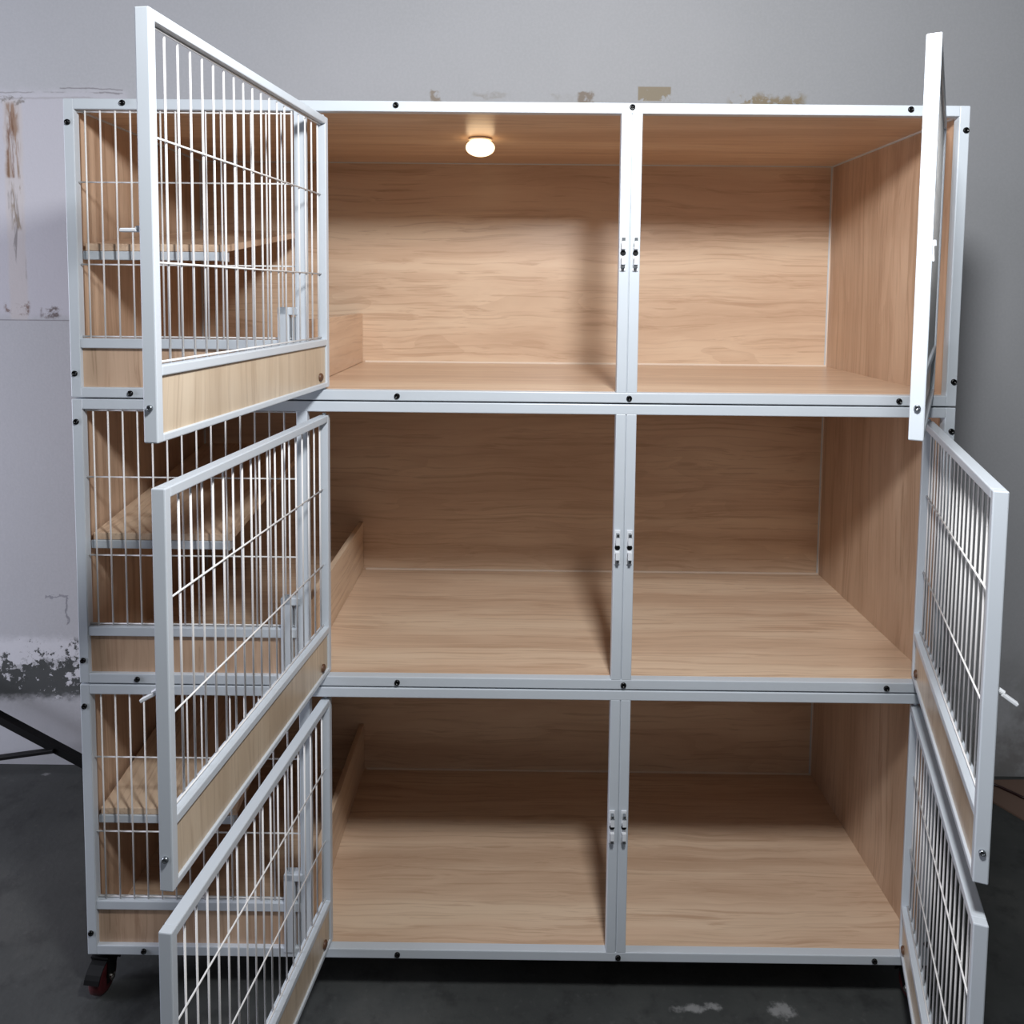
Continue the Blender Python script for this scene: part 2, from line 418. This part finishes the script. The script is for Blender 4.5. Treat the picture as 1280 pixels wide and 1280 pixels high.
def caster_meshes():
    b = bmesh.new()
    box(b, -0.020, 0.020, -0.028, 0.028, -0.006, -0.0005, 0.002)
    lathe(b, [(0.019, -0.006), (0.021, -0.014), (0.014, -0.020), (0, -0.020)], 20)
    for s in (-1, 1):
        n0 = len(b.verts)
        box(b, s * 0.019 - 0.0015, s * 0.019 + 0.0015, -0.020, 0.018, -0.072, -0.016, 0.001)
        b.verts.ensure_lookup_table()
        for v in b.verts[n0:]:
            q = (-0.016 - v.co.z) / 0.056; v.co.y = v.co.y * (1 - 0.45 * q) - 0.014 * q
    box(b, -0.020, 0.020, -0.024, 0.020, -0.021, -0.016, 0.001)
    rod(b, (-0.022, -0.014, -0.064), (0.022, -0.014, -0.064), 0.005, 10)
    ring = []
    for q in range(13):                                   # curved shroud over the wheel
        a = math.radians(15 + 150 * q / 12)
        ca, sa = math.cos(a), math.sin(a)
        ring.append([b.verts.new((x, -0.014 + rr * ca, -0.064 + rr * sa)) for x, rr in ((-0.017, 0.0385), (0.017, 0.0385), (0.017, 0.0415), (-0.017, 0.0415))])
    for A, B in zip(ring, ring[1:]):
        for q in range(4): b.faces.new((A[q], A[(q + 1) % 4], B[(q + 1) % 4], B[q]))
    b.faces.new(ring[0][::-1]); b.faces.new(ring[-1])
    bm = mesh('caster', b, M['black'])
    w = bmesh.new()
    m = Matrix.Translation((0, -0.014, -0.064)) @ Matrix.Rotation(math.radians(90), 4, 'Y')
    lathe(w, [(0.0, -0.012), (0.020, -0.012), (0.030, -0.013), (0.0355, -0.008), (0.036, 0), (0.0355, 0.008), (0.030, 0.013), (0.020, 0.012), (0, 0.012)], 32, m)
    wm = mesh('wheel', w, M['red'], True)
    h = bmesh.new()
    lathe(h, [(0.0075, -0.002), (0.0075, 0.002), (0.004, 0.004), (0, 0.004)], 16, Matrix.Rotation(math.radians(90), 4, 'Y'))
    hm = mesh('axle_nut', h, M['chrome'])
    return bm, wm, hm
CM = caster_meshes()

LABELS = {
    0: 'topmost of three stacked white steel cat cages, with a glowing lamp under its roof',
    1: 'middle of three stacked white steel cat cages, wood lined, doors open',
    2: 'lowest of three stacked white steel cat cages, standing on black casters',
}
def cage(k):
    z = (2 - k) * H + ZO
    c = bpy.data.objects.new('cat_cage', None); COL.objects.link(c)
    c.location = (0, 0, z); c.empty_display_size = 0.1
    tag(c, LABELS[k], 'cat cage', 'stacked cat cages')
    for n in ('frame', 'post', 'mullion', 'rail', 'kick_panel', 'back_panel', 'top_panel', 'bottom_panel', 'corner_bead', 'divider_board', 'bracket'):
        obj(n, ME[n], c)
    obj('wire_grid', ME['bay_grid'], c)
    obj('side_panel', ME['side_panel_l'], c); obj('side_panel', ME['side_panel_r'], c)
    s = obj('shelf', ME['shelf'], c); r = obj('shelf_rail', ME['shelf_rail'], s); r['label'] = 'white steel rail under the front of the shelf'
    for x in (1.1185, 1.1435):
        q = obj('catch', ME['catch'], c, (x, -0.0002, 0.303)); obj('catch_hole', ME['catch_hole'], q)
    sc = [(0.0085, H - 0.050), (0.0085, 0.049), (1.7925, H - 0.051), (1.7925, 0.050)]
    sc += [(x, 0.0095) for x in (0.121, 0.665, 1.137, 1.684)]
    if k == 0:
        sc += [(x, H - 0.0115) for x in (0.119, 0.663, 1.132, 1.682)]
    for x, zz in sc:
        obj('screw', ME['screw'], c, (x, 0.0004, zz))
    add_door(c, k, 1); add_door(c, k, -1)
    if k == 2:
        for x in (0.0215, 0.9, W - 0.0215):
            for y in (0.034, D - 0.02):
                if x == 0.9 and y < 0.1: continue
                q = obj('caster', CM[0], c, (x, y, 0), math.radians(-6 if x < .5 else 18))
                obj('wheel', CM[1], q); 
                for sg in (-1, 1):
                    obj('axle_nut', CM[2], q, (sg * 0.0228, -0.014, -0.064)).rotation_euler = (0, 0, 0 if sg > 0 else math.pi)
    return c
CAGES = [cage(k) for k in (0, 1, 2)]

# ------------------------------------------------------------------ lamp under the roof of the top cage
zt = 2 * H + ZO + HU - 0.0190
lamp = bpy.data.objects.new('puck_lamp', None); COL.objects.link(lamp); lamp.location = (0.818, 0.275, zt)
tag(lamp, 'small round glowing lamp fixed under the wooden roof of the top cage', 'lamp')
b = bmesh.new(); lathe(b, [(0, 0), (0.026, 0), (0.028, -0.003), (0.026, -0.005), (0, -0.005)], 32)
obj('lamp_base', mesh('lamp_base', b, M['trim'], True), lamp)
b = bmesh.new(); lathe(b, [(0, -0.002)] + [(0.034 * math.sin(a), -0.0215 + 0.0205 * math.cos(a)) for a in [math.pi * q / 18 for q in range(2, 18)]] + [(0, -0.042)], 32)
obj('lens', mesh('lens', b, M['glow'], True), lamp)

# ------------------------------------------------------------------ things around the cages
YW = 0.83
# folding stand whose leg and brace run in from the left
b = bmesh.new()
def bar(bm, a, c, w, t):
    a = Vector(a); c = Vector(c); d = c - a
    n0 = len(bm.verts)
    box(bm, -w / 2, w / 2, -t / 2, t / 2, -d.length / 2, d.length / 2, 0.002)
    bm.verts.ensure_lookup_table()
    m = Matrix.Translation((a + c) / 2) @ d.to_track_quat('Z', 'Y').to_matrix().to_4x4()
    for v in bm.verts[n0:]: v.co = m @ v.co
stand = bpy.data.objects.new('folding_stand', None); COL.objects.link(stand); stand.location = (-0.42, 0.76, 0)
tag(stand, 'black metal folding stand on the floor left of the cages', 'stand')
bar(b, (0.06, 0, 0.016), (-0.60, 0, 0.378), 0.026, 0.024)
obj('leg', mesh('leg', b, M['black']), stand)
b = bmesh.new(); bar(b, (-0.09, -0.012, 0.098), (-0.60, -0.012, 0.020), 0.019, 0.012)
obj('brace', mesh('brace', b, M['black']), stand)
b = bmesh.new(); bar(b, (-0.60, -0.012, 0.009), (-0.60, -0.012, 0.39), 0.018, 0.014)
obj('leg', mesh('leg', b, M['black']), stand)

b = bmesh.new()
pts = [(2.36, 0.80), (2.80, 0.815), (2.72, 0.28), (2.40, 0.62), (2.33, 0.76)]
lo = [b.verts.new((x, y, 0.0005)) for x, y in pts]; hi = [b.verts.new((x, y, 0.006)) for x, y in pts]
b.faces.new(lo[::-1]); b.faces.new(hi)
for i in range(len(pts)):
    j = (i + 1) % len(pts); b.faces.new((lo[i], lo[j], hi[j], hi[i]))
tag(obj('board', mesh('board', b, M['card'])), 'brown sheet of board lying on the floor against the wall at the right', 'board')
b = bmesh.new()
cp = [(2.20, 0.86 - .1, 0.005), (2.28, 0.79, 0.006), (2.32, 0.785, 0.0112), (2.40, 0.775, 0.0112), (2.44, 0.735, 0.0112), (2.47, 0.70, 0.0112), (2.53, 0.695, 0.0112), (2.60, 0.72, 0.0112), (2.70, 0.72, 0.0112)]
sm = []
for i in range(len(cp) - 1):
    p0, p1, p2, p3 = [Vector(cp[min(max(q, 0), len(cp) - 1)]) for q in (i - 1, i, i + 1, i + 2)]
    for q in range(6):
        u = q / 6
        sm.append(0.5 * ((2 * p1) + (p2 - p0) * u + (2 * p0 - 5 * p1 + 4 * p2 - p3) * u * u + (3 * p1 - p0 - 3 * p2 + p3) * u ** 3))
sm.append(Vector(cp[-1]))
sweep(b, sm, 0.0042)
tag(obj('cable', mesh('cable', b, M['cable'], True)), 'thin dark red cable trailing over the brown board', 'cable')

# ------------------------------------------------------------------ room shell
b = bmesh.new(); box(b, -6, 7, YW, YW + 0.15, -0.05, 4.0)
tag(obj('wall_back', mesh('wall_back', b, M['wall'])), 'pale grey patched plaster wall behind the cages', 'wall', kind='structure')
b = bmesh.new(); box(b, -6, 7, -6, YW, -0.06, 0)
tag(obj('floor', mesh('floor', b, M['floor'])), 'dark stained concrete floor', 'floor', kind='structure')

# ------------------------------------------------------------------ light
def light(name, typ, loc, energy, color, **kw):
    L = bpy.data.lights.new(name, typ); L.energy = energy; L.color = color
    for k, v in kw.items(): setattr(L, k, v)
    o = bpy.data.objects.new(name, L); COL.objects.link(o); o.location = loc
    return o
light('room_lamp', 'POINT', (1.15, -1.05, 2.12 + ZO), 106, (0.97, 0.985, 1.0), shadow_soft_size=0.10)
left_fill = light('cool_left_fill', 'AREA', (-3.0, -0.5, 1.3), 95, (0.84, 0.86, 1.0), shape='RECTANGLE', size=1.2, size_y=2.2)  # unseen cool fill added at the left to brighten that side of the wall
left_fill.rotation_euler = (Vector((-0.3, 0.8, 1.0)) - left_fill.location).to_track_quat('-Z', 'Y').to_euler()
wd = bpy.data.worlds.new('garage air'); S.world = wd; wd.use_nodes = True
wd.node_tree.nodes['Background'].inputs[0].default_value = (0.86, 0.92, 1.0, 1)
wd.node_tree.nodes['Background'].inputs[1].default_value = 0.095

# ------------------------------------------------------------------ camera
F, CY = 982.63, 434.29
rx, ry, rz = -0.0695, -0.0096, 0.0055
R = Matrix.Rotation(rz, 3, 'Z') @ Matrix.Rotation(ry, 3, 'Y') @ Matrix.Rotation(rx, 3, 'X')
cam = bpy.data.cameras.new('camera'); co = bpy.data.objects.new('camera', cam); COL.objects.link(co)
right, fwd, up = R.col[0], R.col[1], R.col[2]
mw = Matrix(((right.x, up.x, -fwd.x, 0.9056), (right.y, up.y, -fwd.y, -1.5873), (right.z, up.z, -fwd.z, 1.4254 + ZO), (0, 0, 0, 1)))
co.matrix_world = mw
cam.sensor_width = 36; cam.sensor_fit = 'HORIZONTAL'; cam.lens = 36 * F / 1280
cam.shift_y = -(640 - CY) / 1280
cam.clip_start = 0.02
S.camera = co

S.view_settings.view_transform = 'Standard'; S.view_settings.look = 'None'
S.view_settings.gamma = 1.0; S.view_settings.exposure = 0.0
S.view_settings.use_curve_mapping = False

━━━━━━━━━━━━━━━━

Copy every line above in which the string "from" shows up.

Continue the Blender Python script for this scene: part 2, from line 418. This part finishes the script. The script is for Blender 4.5. Treat the picture as 1280 pixels wide and 1280 pixels high.
# folding stand whose leg and brace run in from the left